Competition is For Losers

For the next 12 weeks I’m going to be creating a set of blog entries for a series of videos I’ll be watching as part of “How to Start a Startup” which is a program hosted by CoLabJax and put on by TheBunkerJax.

If you want to watch the video to follow along, check it out here on YouTube: Competition is for Losers presented by Peter Thiel

Peter Thiel is a pretty remarkable guy, and he’s worth a few billion dollars. He’s got some great books out there like:

Very good reading, put them on your reading list today.

Now lets talk about why competition is for losers.

Thiel talks about his view that there are only two kinds of businesses, ones that are perfectly competitive, and ones that own a monopoly. This is a section of the video that you will probably have to watch a few times to really understand what he’s talking about. In a very round-about manner, Peter is talking about market positioning and fit. He touches on the way that companies frame themselves against their competitive landscape to define their relationship to the rest of the market. Depending on the goal of the presenter, they can frame their company as perfectly competitive, or monopolistic, which requires a deeper dive to really determine what the truth is. His position is that competitive companies don’t make any money, and successful companies have some level of monopoly.

He goes on to talk about the importance of picking a specific niche, conquering it, and then expanding outward. The goal here is to achieve some level of monopoly in every sector you reach into, so if you control your reach you can systematically gain / retain monopoly as you expand into new frontiers. Large markets mean numerous competition, so keep your markets small and focused, and try to define their size with your positioning.

I love his comment of “If you copy these famous people, you’ll never learn from them”

This is something I’ve stressed off and on to people that cling dogmatically to the success stories of the big internet companies. These are great things to read, and there’s tons of wisdom to be gained from their successes and failures, but it’s important to realize a few things:

You are not them

We are the sum of our experiences, connections, and upbringing. The things one person accomplished are not directly transferable to other people simply because you are different people. Thiel touches on his own ‘success fast track’ from growing up in high achiever household through Stanford, into a great law firm. This sort of story happens over and over if you dig into the success stories of the big tech companies. There’s a thread of privilege, networking, and happenstance that simply cannot be replicated by the average person, and it’s import to realize that it’s okay that it took you a little longer to make it, you’re building your own ladder as you go, you didn’t have it handed to you. It doesn’t make you any less remarkable.

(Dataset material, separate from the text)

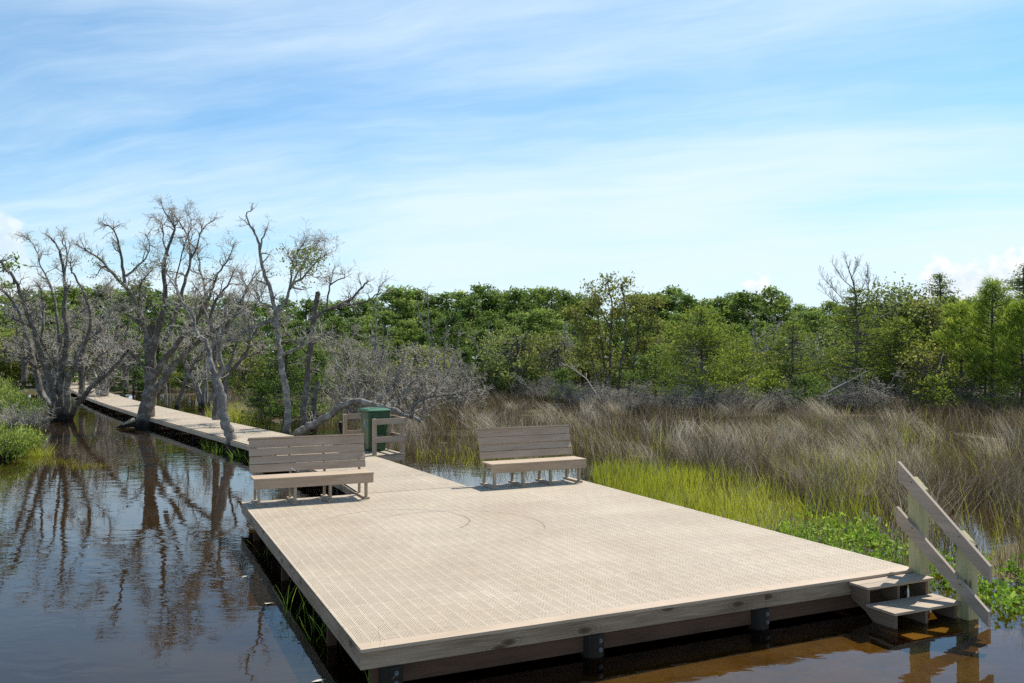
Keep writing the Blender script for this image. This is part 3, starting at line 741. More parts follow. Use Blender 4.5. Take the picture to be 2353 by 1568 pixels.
traced_tree('bare_oak', 'bare grey oak splitting into many trunks at the water, leftmost of the flooded trees', 'tree', (350, 1330), 39.0, [
    ([(330, 1340), (295, 1265), (250, 1195), (222, 1120), (196, 1000), (160, 870), (110, 710), (50, 620), (-40, 550)], .26, .05, 1.5, 1),
    ([(335, 1340), (318, 1250), (300, 1160), (270, 1050), (230, 950), (200, 840), (150, 700), (115, 590), (75, 510), (0, 420)], .24, .05, -2, 1),
    ([(350, 1340), (346, 1200), (350, 1060), (375, 960), (385, 850), (370, 700), (375, 580), (365, 470), (340, 360), (310, 310), (265, 265)], .28, .012, .5, .8),
    ([(368, 510), (382, 420), (378, 330), (355, 255)], .07, .012, 1, .7),
    ([(376, 1340), (385, 1210), (395, 1090), (440, 1030), (475, 930), (505, 850), (520, 740), (480, 600), (440, 520), (410, 470), (405, 390)], .2, .02, -1, 1),
    ([(395, 1345), (425, 1270), (500, 1170), (585, 1090), (670, 1015), (735, 930)], .19, .06, -2.5, .9),
    ([(345, 1130), (330, 1040), (290, 960), (235, 880), (180, 800), (100, 760), (20, 720)], .14, .03, -1.5, 1.1),
    ([(340, 900), (330, 760), (310, 620), (270, 520), (230, 430), (200, 340), (130, 265)], .10, .012, 2, .9),
    ([(232, 900), (250, 700), (235, 600), (215, 540)], .09, .03, 1, 1),
    ([(215, 1040), (150, 985), (80, 960), (0, 930)], .10, .03, -1.5, 1.3),
    ([(410, 1040), (470, 900), (560, 820), (640, 700), (620, 560)], .10, .02, 2.5, 1.2),
    ([(385, 1100), (340, 900), (420, 760), (540, 640), (650, 520)], .09, .02, 3, 1.3),
], ca, M_bark)
t2 = traced_tree('bare_oak', 'tallest bare oak with one thick leaning trunk right beside the boardwalk', 'tree', (825, 1365), 34.6, [
    ([(825, 1385), (838, 1300), (856, 1200), (868, 1090), (862, 950), (860, 850), (880, 780)], .42, .13, 0, .4),
    ([(858, 950), (832, 800), (782, 660), (715, 565), (640, 480), (560, 400), (480, 350), (425, 312)], .17, .012, 1.5, 1),
    ([(716, 545), (700, 420), (680, 310), (640, 230), (560, 200)], .09, .01, -1, 1.1),
    ([(722, 505), (790, 450), (860, 360), (838, 262)], .07, .01, 1.5, 1),
    ([(866, 1095), (880, 930), (925, 770), (950, 610), (940, 450), (970, 330), (1000, 235), (955, 150), (915, 70)], .2, .01, -.6, .8),
    ([(966, 390), (942, 320), (930, 210), (880, 165)], .06, .01, .8, 1),
    ([(868, 1120), (925, 1010), (1000, 920), (1050, 850), (1130, 760), (1205, 620), (1240, 520), (1300, 420), (1355, 310)], .19, .012, -1.5, 1.1),
    ([(880, 1180), (955, 1080), (1030, 985), (1130, 890), (1230, 820), (1310, 730), (1400, 620), (1480, 520)], .2, .015, .8, 1),
    ([(850, 1060), (815, 1010), (770, 965), (728, 930)], .11, .05, -1, .6),
    ([(950, 880), (1010, 720), (1060, 545), (1090, 420), (1085, 300), (1030, 195), (960, 110)], .13, .01, 2, .8),
    ([(1088, 420), (1128, 340), (1160, 235), (1235, 175)], .06, .01, -1, 1),
    ([(1190, 790), (1172, 570), (1142, 430), (1130, 330)], .09, .012, 2.4, .9),
    ([(870, 860), (800, 780), (720, 720), (640, 700)], .09, .02, -2, 1.4),
    ([(1040, 640), (1010, 520), (1060, 330), (1100, 200), (1060, 120)], .05, .01, .5, 1),
    ([(930, 760), (850, 640), (800, 560), (870, 470)], .07, .015, -1.2, 1.2),
], ca, M_bark, leaves=dict(frac=.09, per=10, spread=.12, size=.07, mat=M_oak, test=lambda q: 590 < q[1] < 730))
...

Your company is not their company

In the same way that we’re all our own little unique snowflakes, our companies are even more so, as they are just big snowballs filled with snowflakes. The people that make up your company are incredibly important (TEAMS!) But the timing is incredibly important as well. If this wasn’t the case, it would be impossible to ever gain a true competitive edge. The important thing is to find the formula that works for your people, in your circumstances, and exploit the hell out of it.

All that being said, these are still great stories and books to read. Those who do not know history are dooms to repeat it, which is why I stress looking at peoples mistakes more than their failures, because there’s a lot more good stuff to be gleaned from them.

Peter’s points about where the bulk of your real revenue comes from in your projections are really subtle and important as well. Starting companies is not a quick way to riches unless lightening strikes (Screw those Instagram guys!), which it probably wont for you. You have to create a lot of value to your users up front, with the knowledge that it could be 5-10 years before you’re really in the sweet spot of getting value back out of the company yourself. The truly valuable companies are the ones that out-last the others. You don’t always need to be first, or maybe even the best, you just have to the last.